Yukon curlers face a brand new challenge at Mixed Nationals

Skip Nicole Baldwin and her Whitehorse-based rink made some time for a little last-minute practice on Thursday before heading to Calgary for the…

Skip Nicole Baldwin and her Whitehorse-based rink made some time for a little last-minute practice on Thursday before heading to Calgary for the Canadian Mixed National Championships.

It’s the first Mixed Nationals for all four curlers (including lead Helen Strong, second James Buyck and third Wade Scoffin) — so you might think they need all the practice they can get.

“It’s new for everyone, but we do have the advantage of a variety of experience at other national events,” said Scoffin.

This Yukon team could almost be described as being made up of grizzled veterans. Scoffin has been to the Brier twice over his 10-year competitive career, and Buyck has made it to the Brier as well.

Baldwin served as an alternate for Kerry Koe’s NWT rink that represented the territories at last years’ Scotties Tournament of Hearts, and she ended up playing four games.

Baldwin, the team’s “young gun” also played for several years as a top junior for Yukon, making her first appearance at the junior nationals in 1998.

She definitely noticed the difference when she made the jump from junior. “When you get there, you know you’re on the top of that mountain. I learned a lot there, and took away a lot of good memories.”

Strong is the only member of the team that hasn’t been to a national event, but as Scoffin’s wife she’s seen her fair share of curling clubs. “She’s been involved for a long time as a supporter, and now she’ll be competing.”

The Mixed is the kick-off of the Canadian Curling Associations’ Season of Champions, and is often looked upon as a warm-up or icebreaking event.

Whitehorse hosted the event in November 2005, as an early Canada Games test event — that year there was no local team to root for, as NWT’s Koe rink won the territorial playdowns.

“A lot of competitive curlers use the Mixed as a way to get into national competition,” said Scoffin, who has a competitive men’s rink, which includes Buyck and is shooting for the 2008 Brier.

Because the Mixed is so early in the season, qualifying took place in February, where Baldwin’s rink went undefeated in a double round-robin on home ice at the Whitehorse Curling Club.

“It’s difficult for us to know what to expect,” said Scoffin, when asked about his team’s chances — which generally follow a David and Goliath pattern against the provinces.

“We’d like to be in the middle of the pack at the very least. We have a lot of experience, and we’ve been playing well lately.

“There are some rinks we know we competitive with, and if we can get our opponents to really earn their wins, and force the play, that would be good.”

“Really, we’re there to learn, and have a bit of fun,” added Baldwin.

There may be more at stake than ever at this year’s Mixed — two members of the winning team will gain entry into the mixed doubles world championships in Finland.
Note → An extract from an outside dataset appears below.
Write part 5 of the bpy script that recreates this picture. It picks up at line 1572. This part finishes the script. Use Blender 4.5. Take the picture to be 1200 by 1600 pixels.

This specialized version of the classic game has a two-on-two, five-rock format. Scoffin said the Olympics are looking at this game, which developed out of the Continental Cup of Curling, which pits North America against Europe in standard curling, mixed doubles and a skins game.

Baldwin’s rink will play 11 games in the round-robin, facing each province once over the six-day tournament, which finishes on Friday, November 16.